Precision Cold Protection Pointing To Profit For Blueberry Producers

Precision Cold Protection Pointing To Profit For Blueberry Producers

One University of Florida student’s assignment to help develop cold-weather protection strategies so blueberry growers can save money has come up all aces.

UF/IFAS grad student Tori Bradley studying cold weather's effects on growing blueberries

Tori Bradley
Photo courtesy of UF/IFAS

Tori Bradley, a UF College of Agricultural and Life Sciences graduate student, interned with faculty and studied the economic advantages for growers who use precision cold protection, according to a new UF/IFAS Extension document, “Improving The Precision Of Blueberry Frost Protection Irrigation.”


Bradley analyzed the differences between precision cold protection and uniform cold protection. Blueberries bloom in late winter or early spring in Florida, making them susceptible to frosts. For uniform strategy, growers start frost protection irrigation when the temperature hovers between 31°F and 35°F.

By using the precision method, growers can save an average of $44 per acre per season on irrigation pumping costs, depending on their location in Florida, according to Bradley and her faculty mentors.

After consulting with her graduate coordinator, Bradley approached Tatiana Borisova, an associate professor and Extension specialist in the UF/IFAS Department of Food and Resource Economics, to do a six-week research project on protecting blueberries during cold periods. She also worked with Mercy Olmstead, a UF/IFAS assistant professor in horticultural sciences and stone fruit Extension specialist, Jeff Williamson, a UF/IFAS horticultural sciences professor and Extension horticulturist, and Elizabeth Conlan, UF/IFAS horticultural sciences graduate student.

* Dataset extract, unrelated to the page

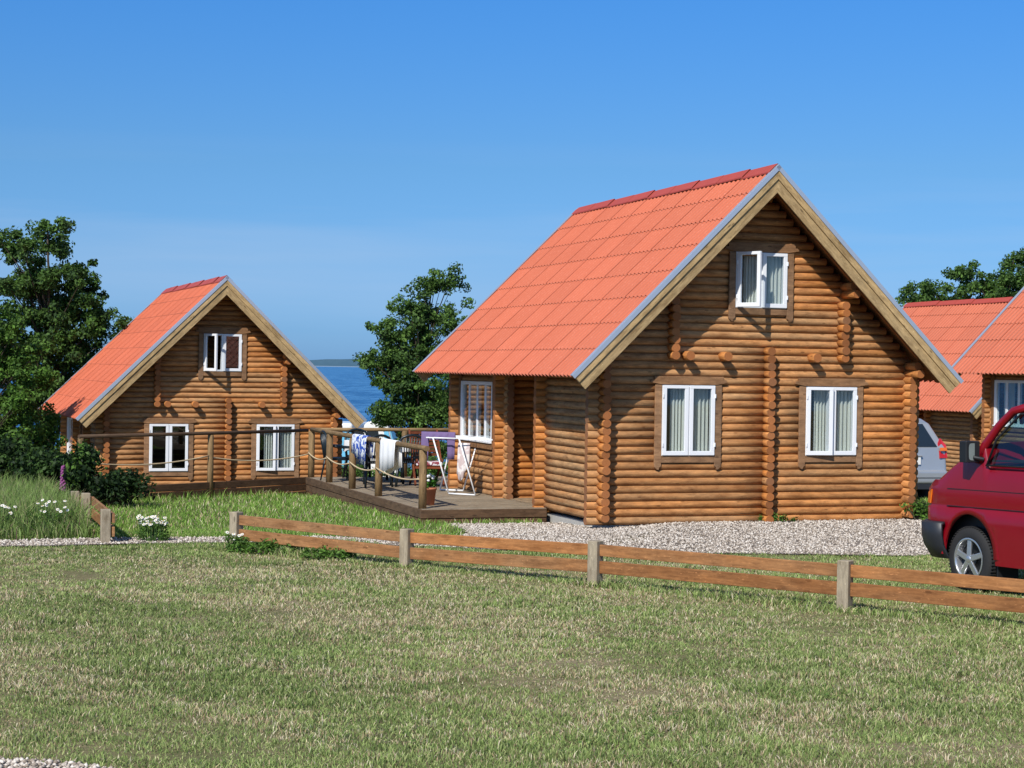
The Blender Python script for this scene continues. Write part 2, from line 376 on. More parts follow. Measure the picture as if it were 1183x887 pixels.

Precision agriculture recommends management strategies to growers, Borisova said. These recommendations are based on research and real-time monitoring of plant and environmental conditions. Specifically, the system calls for growers to apply water only when the plant can be damaged by cold, based on horticultural science research and real-time weather data, not necessarily based on the temperature dipping to near or below 32°F. The method implies that for every bud stage for a crop – in this case, blueberries – water is turned on at different temperatures. That’s because a crop’s sensitivity to cold increases from one bud stage to the next.

But frequently, growers do not have real-time weather information, or they don’t trust it, Borisova said. UF/IFAS faculty are working to further improve the bud-sensitivity recommendations for blueberry cultivars grown in Florida, and trying to help growers adopt bud-sensitivity recommendations these methods to better protect their blueberry crops.

Bradley’s research was made possible through the UF/IFAS research internship program. The research-Extension project, “Critical Bud Temperature Determination in Low-Chill Peach and Blueberries,” is funded by the Florida Department of Agriculture and Consumer Services Specialty Crop Grant Program and is being led by Olmstead.